=== DATA LINES ===

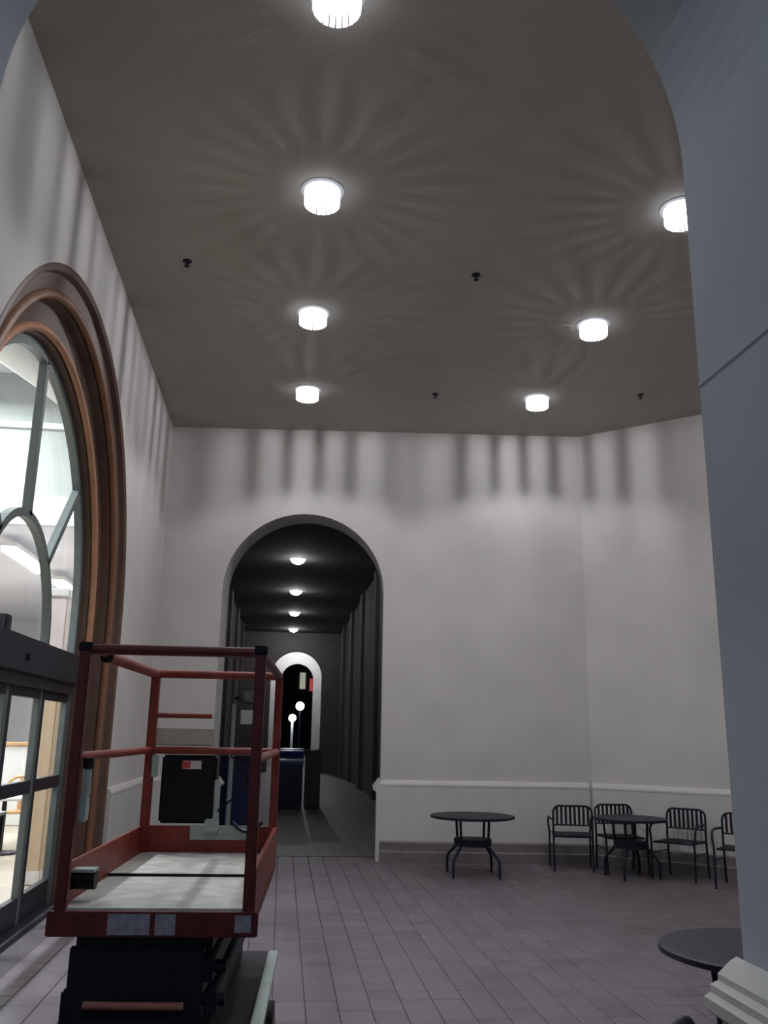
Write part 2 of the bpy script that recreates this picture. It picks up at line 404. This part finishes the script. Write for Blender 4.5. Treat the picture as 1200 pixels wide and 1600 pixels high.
def radial(t):
    c, s = math.cos(t), math.sin(t)
    # from the small arch to the outer frame
    bq = 2*(HZ1-SZ)*s; cq = (HZ1-SZ)**2-2.03**2; R1 = (-bq+math.sqrt(bq*bq-4*cq))/2
    mb = MB(); hw = .036
    vs = [(x, SYC+R*c-k*hw*s, HZ1+R*s+k*hw*c) for x in (FX0, FX1) for R, k in ((1.0, -1), (R1, -1), (R1, 1), (1.0, 1))]
    mb.add(vs, [(0, 1, 2, 3), (7, 6, 5, 4), (0, 4, 5, 1), (1, 5, 6, 2), (2, 6, 7, 3), (3, 7, 4, 0)])
    mb.build('glazing_bar', 'frame', win)
for t in (46, 90, 134): radial(math.radians(t))
# glass: half disc of the small arch, and the four outer lights
XG = -2.20
def pane(poly, parent, name='pane'):
    MB().prism(poly, lambda p, e: (XG+(.004, -.004)[e], p[0], p[1])).build(name, 'glass', parent)
pane([(SYC+math.cos(PI*i/32)*.98, HZ1+math.sin(PI*i/32)*.98) for i in range(33)], win)
def outerR(t):
    c, s = math.cos(t), math.sin(t); bq = 2*(HZ1-SZ)*s; cq = (HZ1-SZ)**2-2.03**2
    return (-bq+math.sqrt(bq*bq-4*cq))/2
for a0, a1 in ((0, 46), (46, 90), (90, 134), (134, 180)):
    ts = [math.radians(a0+(a1-a0)*i/14) for i in range(15)]
    pl = [(SYC+1.02*math.cos(t), HZ1+1.02*math.sin(t)) for t in ts]+[(SYC+outerR(t)*math.cos(t), HZ1+outerR(t)*math.sin(t)) for t in reversed(ts)]
    pane(pl, win)
hd = tag(empty('door_header', (0, 0, 0)), 'dark bronze automatic door header beam below the fanlight', 'door header')
struct(hd)
MB().box(-2.28, -2.09, SYC-2.03, SYC+2.03, HZ0+.10, HZ1).build('beam', 'bronze', hd, bevel=.008)
MB().box(-2.25, -2.13, SYC-2.03, SYC+2.03, HZ0, HZ0+.10).build('track', 'bronze', hd)
MB().tube([(-2.095, 7.52, 2.22), (-2.075, 7.52, 2.22)], .032, 14).build('sensor_eye', 'black', hd, smooth=True)
MB().box(-2.25, -2.17, 7.13, 7.26, HZ1, HZ1+.14).build('sensor_block', 'bronze', hd, bevel=.01)
def door(n, y0, y1, x, lab):
    d = struct(empty('door_%d' % n, (x, y0, 0)), lab, 'door'); W_ = y1-y0
    for a in (0, W_-.085): MB().box(-.03, .03, a, a+.085, .03, HZ0).build('stile', 'frame' if a > 0 else 'bronze', d, bevel=.004)
    MB().box(-.03, .03, .085, W_-.085, .03, .25).build('bottom_rail', 'bronze', d, bevel=.004)
    MB().box(-.03, .03, .085, W_-.085, 1.10, 1.21).build('middle_rail', 'bronze', d, bevel=.004)
    MB().box(-.03, .03, .085, W_-.085, HZ0-.08, HZ0).build('top_rail', 'bronze', d)
    for z0, z1 in ((.25, 1.10), (1.21, HZ0-.08)): MB().box(-.004, .004, .085, W_-.085, z0, z1).build('pane', 'glass', d)
door(1, 5.40, 6.42, -2.205, 'glazed side light at the near end of the shop doors')
door(2, 6.42, 7.42, -2.205, 'near leaf of the glazed sliding shop doors')
door(3, 7.42, 8.44, -2.205, 'far leaf of the glazed sliding shop doors')
door(4, 8.44, 9.46, -2.205, 'glazed side light at the far end, behind the red lift')
struct(MB().box(-2.30, -2.06, SYC-2.08, SYC+2.08, -.005, .03).build('trim_12', 'bronze'))

# =============================================================== SHOP INTERIOR
SX0, SX1, SY0, SY1 = -9.0, -2.34, 3.0, 27.0
struct(MB().box(SX0, -2.2, SY0, SY1, -.14, -.006).build('floor_shop', 'shopfloor'))
struct(MB().box(SX0-.2, SX0, SY0, SY1, 0, 7.2).build('wall_shop_left', 'shopwall'))
struct(MB().box(SX0, SX1+.1, SY1, SY1+.2, 0, 7.2).build('wall_shop_back', 'shopwall'))
struct(MB().box(SX0, SX1+.1, SY0-.2, SY0, 0, 7.2).build('wall_shop_front', 'shopwall'))
struct(MB().box(-2.5, -2.36, 12.9, SY1, 0, 7.2).build('wall_shop_right', 'shopwall'))
struct(MB().box(SX0, SX1+.15, SY0, SY1, 7.2, 7.35).build('ceiling_shop', 'shopceil'))
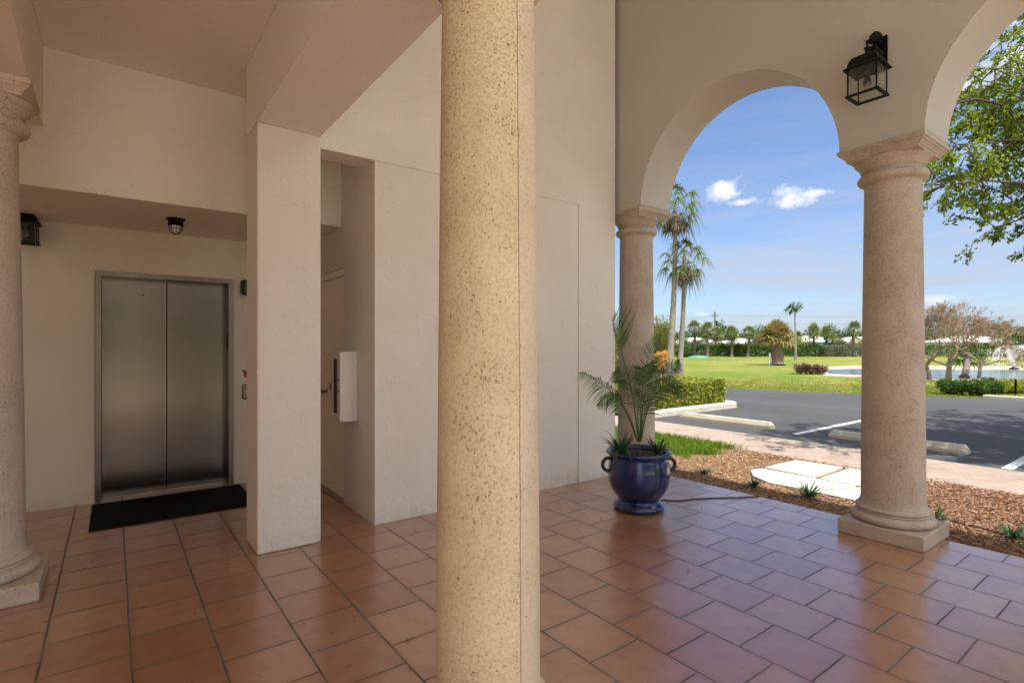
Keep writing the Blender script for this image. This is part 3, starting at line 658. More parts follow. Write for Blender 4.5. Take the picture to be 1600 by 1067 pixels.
# extinguisher cabinet
C_=thing('fire_extinguisher_cabinet','white metal fire extinguisher cabinet with dark window on the passage wall','cabinet',(1.62,4.64,1.1))
MB().bbox(1.565,1.699,4.51,4.765,.80,1.40,.006,2).build('cabinet_body','white_enamel',C_)
dr=MB(); x0,x1=1.549,1.564
dr.box(x0,x1,4.512,4.59,.805,1.395); dr.box(x0,x1,4.70,4.763,.805,1.395); dr.box(x0,x1,4.59,4.70,.805,.865); dr.box(x0,x1,4.59,4.70,1.335,1.395)
dd=dr.build('cabinet_door','white_enamel',C_)
MB().box(1.555,1.559,4.59,4.70,.865,1.335).build('window','window_dark',dd)
for z in (1.05,1.15): MB().bbox(1.540,1.549,4.545,4.558,z,z+.015,.002,1).build('hinge','black_metal',dd)
MB().bbox(1.535,1.549,4.74,4.755,1.06,1.12,.003,1).build('latch','frame_steel',dd)
# ---------------------------------------------------------------- blue pot and plants
PX,PY=3.77,3.155
pot=thing('plant_pot','large glazed cobalt blue pot with ring handles on the tiles','pot',(PX,PY,0))
pr=[(.02,0.002),(.205,.002),(.222,.012),(.225,.035),(.212,.055),(.190,.07),(.178,.085),(.185,.10),(.222,.145),(.252,.20),(.268,.26),(.272,.32),(.268,.38),(.260,.43),(.254,.455),(.256,.47),(.272,.480),(.288,.492),(.290,.508),(.280,.520),(.262,.522),(.248,.512),(.243,.49),(.243,.46)]
MB().lathe(pr,(PX,PY),64).build('pot_body','blue_glaze',pot)
MB().lathe([(.02,.478),(.12,.482),(.243,.474)],(PX,PY),32).build('pot_soil','soil',pot)
ca=Vector((CX,-CY,0))
for sg in (-1,1):
    c=Vector((PX,PY,.405 if sg<0 else .36+.01))+ca*sg*(.262)
    c=Vector((PX,PY,.39))+ca*sg*.268
    pts=[c+ca*sg*(.052*math.sin(t))*1.05+Vector((0,0,.058*math.cos(t))) for t in [pi*(-.08)+pi*1.16*i/16 for i in range(17)]]
    MB().tube(pts,.0165,10).build('handle','glaze_dark',pot)
palm=thing('potted_palm','young feather palm with thin dark fronds growing in the blue pot','palm',(PX,PY,.48))
D0=4.78
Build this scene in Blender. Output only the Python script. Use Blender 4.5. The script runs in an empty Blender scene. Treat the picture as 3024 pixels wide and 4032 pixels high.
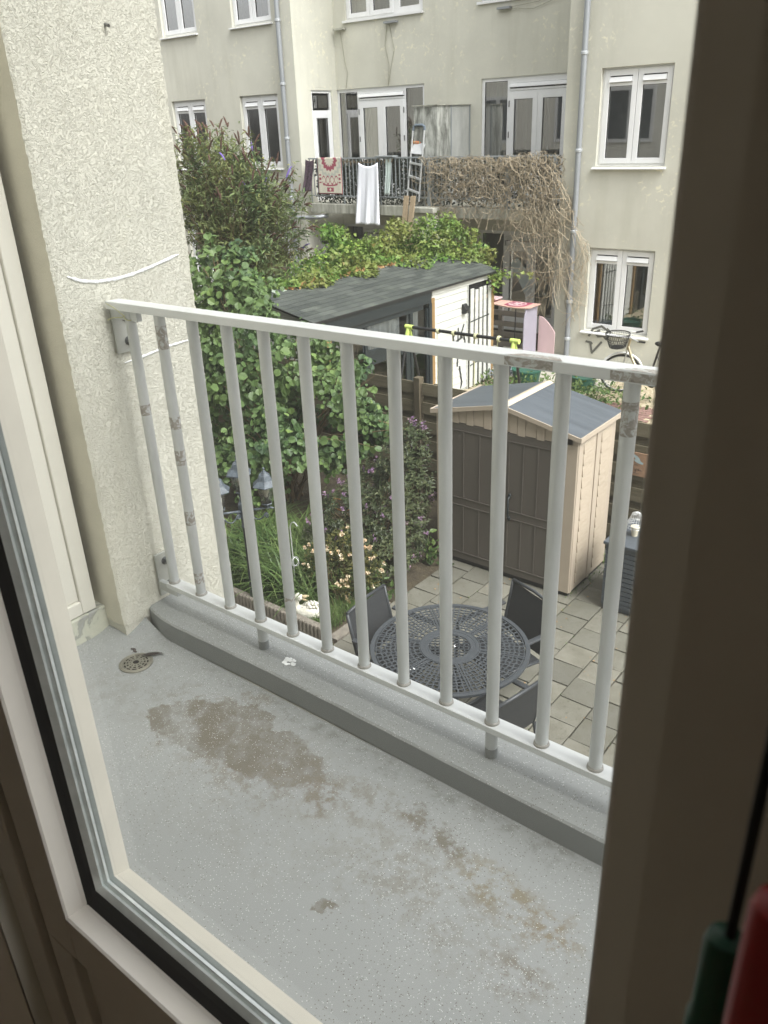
import bpy, math, random
import numpy as np
from mathutils import Vector, Matrix
random.seed(7); np.random.seed(7)
R = math.radians
sc = bpy.context.scene
# ------------------------------------------------------------------ camera
cd = bpy.data.cameras.new('camera'); cam = bpy.data.objects.new('camera', cd)
sc.collection.objects.link(cam); sc.camera = cam
cd.sensor_fit = 'VERTICAL'; cd.sensor_height = 36; cd.sensor_width = 27; cd.lens = 28.507
cd.clip_start = 0.01; cd.clip_end = 500
rot = Matrix(((0.78660538, -0.23863127, 0.56947968), (0.61640246, 0.35734081, -0.70168052), (-0.03605542, 0.90297434, 0.4281791)))
cam.matrix_world = rot.to_4x4()
cd.dof.use_dof = True; cd.dof.focus_distance = 3.6; cd.dof.aperture_fstop = 13
# ------------------------------------------------------------------ light
w = bpy.data.worlds.new('World'); sc.world = w; w.use_nodes = True
wn = w.node_tree; sky = wn.nodes.new('ShaderNodeTexSky'); sky.sky_type = 'NISHITA'; sky.sun_disc = False
SUN_EL, SUN_AZ = R(52), R(100)          # azimuth measured clockwise from +Y
sky.sun_elevation = SUN_EL; sky.sun_rotation = SUN_AZ; sky.dust_density = 5.0; sky.air_density = 1.2; sky.ozone_density = 0.6
hs = wn.nodes.new('ShaderNodeHueSaturation'); hs.inputs['Saturation'].default_value = 0.10
wn.links.new(sky.outputs[0], hs.inputs['Color']); wn.links.new(hs.outputs[0], wn.nodes['Background'].inputs[0])
wn.nodes['Background'].inputs[1].default_value = 0.15
sd = bpy.data.lights.new('sun', 'SUN'); sd.energy = 1.15; sd.angle = R(28); sd.color = (1.0, 0.98, 0.94)
sun = bpy.data.objects.new('sun', sd); sc.collection.objects.link(sun)
sdir = Vector((math.sin(SUN_AZ) * math.cos(SUN_EL), math.cos(SUN_AZ) * math.cos(SUN_EL), math.sin(SUN_EL)))
sun.rotation_euler = sdir.to_track_quat('Z', 'Y').to_euler(); sun.location = sdir * 30
sc.view_settings.view_transform = 'Standard'; sc.view_settings.look = 'None'; sc.view_settings.gamma = 1
sc.view_settings.exposure = 1.42
sc.cycles.max_bounces = 10; sc.cycles.diffuse_bounces = 5; sc.cycles.transparent_max_bounces = 24

# ------------------------------------------------------------------ helpers
G = -4.45
def lin(c):
    c /= 255.0
    return c / 12.92 if c <= 0.04045 else ((c + 0.055) / 1.055) ** 2.4
def S(r, g, b): return (lin(r), lin(g), lin(b), 1)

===

> **DIRECTIONS**
Which lines hold the word "Blender"? Return all of them from the records above.

> **TASK OUTPUT**
Write part 2 of the bpy script that recreates this picture. It picks up at line 404. This part finishes the script. Write for Blender 4.5. Treat the picture as 1200 pixels wide and 1600 pixels high.
Keep writing the Blender script for this image. This is part 3, starting at line 658. More parts follow. Write for Blender 4.5. Take the picture to be 1600 by 1067 pixels.
Build this scene in Blender. Output only the Python script. Use Blender 4.5. The script runs in an empty Blender scene. Treat the picture as 3024 pixels wide and 4032 pixels high.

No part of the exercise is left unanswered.